Practical Steps to Improve Your Vocabulary
To actually master this, you can't just memorize a list. You have to change how you audit your own writing.
- Scan for "Result" clusters. If you see the word more than twice on a page, it's time to swap.
- Identify the "Action-to-Result" relationship. If the action was creative, use "creation" or "work." If the action was analytical, use "determination" or "discovery."
- Read it out loud. If the synonym sounds like you're trying too hard to be smart, it’s the wrong word. Go back to something simpler.
- Check the "weight" of the word. Words like "consequence" feel heavy. Words like "payoff" feel light and positive. Match the weight to the situation.
- Use the "Effect" test. If you can replace "result" with "effect" and the sentence still makes sense, you're likely talking about a cause-and-effect relationship. If it doesn't, you might be talking about a "product" or "output."

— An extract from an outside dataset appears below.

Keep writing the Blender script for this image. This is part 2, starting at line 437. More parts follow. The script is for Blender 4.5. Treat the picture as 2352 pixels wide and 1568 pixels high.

Instead of settling for a generic term, look at the specific nature of what was achieved. Was it a milestone? Was it a breakthrough? Was it simply an aftermath? By being specific, you provide clarity that "results" simply cannot offer. Stop letting your writing disappear into the background of corporate jargon and start choosing words that actually land.
Identify the three most common places you use the word results—whether that is in a weekly email, a spreadsheet header, or your LinkedIn bio—and replace them today with either impact, outcomes, or milestones depending on which one fits the specific goal of that document. Observe how it changes the way people respond to your data. Change your words, change your influence.